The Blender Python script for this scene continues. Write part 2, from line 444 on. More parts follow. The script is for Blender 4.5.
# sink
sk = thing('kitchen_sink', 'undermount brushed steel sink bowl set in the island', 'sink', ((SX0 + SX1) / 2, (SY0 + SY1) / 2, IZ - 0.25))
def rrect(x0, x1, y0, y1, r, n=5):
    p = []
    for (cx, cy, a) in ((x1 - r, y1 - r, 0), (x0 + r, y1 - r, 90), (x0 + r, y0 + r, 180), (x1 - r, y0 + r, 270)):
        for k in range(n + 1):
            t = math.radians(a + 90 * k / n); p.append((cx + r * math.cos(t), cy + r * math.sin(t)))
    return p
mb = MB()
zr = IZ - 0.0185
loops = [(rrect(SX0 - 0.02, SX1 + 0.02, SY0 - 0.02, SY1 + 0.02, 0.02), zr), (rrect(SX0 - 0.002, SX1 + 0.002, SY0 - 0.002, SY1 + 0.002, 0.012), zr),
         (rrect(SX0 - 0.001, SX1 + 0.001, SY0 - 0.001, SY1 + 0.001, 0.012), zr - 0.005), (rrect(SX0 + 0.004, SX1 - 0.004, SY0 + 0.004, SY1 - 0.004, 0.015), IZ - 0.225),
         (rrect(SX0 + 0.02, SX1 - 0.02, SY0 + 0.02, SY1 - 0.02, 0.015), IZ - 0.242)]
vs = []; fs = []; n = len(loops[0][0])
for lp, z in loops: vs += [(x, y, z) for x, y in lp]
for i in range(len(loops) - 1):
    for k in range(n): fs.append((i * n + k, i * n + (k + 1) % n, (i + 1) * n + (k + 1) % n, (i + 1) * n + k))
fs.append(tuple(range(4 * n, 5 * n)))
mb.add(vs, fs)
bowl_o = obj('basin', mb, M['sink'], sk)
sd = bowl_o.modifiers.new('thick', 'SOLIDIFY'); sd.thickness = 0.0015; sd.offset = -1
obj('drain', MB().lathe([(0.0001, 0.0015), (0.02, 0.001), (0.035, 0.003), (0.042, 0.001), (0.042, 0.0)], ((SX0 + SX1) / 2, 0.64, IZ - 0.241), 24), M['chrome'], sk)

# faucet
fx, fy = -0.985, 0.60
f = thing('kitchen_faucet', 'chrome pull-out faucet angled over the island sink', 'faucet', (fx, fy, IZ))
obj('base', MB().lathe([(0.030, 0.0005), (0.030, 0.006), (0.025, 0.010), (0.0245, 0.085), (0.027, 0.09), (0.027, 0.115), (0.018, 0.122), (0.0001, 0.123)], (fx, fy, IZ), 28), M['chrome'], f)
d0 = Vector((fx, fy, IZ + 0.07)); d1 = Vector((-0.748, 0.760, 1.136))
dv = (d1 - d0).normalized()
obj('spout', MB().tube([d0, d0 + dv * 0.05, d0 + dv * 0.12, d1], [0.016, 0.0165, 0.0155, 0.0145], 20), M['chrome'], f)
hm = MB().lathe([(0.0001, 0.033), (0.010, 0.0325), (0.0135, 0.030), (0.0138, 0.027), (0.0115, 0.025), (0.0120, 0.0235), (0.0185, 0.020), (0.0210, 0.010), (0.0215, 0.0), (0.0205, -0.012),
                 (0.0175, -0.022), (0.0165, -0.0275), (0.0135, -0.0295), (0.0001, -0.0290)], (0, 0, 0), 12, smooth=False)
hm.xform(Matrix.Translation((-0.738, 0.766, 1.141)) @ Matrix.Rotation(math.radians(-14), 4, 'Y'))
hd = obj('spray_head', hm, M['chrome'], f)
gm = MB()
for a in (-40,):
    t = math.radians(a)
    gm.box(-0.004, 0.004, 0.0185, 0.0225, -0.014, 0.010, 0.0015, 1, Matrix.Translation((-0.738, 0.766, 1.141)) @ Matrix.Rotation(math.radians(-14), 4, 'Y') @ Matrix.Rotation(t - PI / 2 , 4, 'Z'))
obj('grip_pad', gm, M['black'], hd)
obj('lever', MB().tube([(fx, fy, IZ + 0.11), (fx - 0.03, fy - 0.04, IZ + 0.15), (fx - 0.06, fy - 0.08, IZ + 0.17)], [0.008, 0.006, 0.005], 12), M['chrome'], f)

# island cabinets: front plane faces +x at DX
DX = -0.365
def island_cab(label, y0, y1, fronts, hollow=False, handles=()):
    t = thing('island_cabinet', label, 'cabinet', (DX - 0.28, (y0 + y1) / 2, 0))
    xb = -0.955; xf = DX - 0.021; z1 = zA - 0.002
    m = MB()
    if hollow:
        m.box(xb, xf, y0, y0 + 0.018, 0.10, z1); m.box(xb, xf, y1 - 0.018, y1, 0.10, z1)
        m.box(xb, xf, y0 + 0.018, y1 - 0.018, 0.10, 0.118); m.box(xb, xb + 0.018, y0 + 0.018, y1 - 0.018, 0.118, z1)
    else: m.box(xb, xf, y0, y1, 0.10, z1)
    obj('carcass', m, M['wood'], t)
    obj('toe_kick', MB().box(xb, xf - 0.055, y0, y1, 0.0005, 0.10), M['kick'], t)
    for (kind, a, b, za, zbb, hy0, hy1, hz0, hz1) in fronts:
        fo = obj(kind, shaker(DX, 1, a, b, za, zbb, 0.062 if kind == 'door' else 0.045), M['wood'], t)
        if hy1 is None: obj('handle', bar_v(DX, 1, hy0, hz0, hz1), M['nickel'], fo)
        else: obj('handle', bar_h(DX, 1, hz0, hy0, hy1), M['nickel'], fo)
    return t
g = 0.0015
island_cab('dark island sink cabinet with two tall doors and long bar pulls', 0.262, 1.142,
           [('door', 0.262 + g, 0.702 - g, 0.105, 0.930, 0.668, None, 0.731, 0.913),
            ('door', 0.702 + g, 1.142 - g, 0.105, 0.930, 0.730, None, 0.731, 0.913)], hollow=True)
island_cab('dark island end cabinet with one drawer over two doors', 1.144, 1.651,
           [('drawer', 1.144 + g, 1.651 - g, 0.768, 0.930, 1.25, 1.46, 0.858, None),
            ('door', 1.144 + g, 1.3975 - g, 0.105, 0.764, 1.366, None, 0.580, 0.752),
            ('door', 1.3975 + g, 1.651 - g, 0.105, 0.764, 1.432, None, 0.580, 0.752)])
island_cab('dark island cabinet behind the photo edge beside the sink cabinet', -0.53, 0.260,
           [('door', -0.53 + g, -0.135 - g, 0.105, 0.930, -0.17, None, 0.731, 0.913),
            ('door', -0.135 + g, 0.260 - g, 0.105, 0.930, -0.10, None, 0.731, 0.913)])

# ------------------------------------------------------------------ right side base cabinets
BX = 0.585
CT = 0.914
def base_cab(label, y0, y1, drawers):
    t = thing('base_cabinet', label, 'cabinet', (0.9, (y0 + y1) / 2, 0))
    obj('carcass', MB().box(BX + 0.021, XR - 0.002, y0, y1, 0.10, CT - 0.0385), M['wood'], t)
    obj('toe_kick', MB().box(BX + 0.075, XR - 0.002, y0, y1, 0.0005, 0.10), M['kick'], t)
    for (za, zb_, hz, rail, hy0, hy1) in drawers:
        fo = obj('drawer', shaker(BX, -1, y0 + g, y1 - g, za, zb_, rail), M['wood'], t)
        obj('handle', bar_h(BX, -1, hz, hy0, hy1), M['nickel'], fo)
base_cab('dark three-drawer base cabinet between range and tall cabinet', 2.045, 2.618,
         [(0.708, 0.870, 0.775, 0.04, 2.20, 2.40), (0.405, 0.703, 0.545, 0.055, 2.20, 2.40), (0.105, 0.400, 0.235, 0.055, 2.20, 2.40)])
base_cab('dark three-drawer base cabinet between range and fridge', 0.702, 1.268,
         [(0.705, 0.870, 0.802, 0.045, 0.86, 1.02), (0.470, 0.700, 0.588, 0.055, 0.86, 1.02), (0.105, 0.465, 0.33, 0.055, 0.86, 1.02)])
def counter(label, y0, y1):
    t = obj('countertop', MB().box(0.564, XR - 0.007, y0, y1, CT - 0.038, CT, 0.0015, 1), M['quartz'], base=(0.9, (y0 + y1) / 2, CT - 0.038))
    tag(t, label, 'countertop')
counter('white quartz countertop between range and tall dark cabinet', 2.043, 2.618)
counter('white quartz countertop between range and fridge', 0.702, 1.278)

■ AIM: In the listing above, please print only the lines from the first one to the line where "24), M['chrome'], sk)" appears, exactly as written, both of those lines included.

■ ANSWER IN FULL:
The Blender Python script for this scene continues. Write part 2, from line 444 on. More parts follow. The script is for Blender 4.5.
# sink
sk = thing('kitchen_sink', 'undermount brushed steel sink bowl set in the island', 'sink', ((SX0 + SX1) / 2, (SY0 + SY1) / 2, IZ - 0.25))
def rrect(x0, x1, y0, y1, r, n=5):
    p = []
    for (cx, cy, a) in ((x1 - r, y1 - r, 0), (x0 + r, y1 - r, 90), (x0 + r, y0 + r, 180), (x1 - r, y0 + r, 270)):
        for k in range(n + 1):
            t = math.radians(a + 90 * k / n); p.append((cx + r * math.cos(t), cy + r * math.sin(t)))
    return p
mb = MB()
zr = IZ - 0.0185
loops = [(rrect(SX0 - 0.02, SX1 + 0.02, SY0 - 0.02, SY1 + 0.02, 0.02), zr), (rrect(SX0 - 0.002, SX1 + 0.002, SY0 - 0.002, SY1 + 0.002, 0.012), zr),
         (rrect(SX0 - 0.001, SX1 + 0.001, SY0 - 0.001, SY1 + 0.001, 0.012), zr - 0.005), (rrect(SX0 + 0.004, SX1 - 0.004, SY0 + 0.004, SY1 - 0.004, 0.015), IZ - 0.225),
         (rrect(SX0 + 0.02, SX1 - 0.02, SY0 + 0.02, SY1 - 0.02, 0.015), IZ - 0.242)]
vs = []; fs = []; n = len(loops[0][0])
for lp, z in loops: vs += [(x, y, z) for x, y in lp]
for i in range(len(loops) - 1):
    for k in range(n): fs.append((i * n + k, i * n + (k + 1) % n, (i + 1) * n + (k + 1) % n, (i + 1) * n + k))
fs.append(tuple(range(4 * n, 5 * n)))
mb.add(vs, fs)
bowl_o = obj('basin', mb, M['sink'], sk)
sd = bowl_o.modifiers.new('thick', 'SOLIDIFY'); sd.thickness = 0.0015; sd.offset = -1
obj('drain', MB().lathe([(0.0001, 0.0015), (0.02, 0.001), (0.035, 0.003), (0.042, 0.001), (0.042, 0.0)], ((SX0 + SX1) / 2, 0.64, IZ - 0.241), 24), M['chrome'], sk)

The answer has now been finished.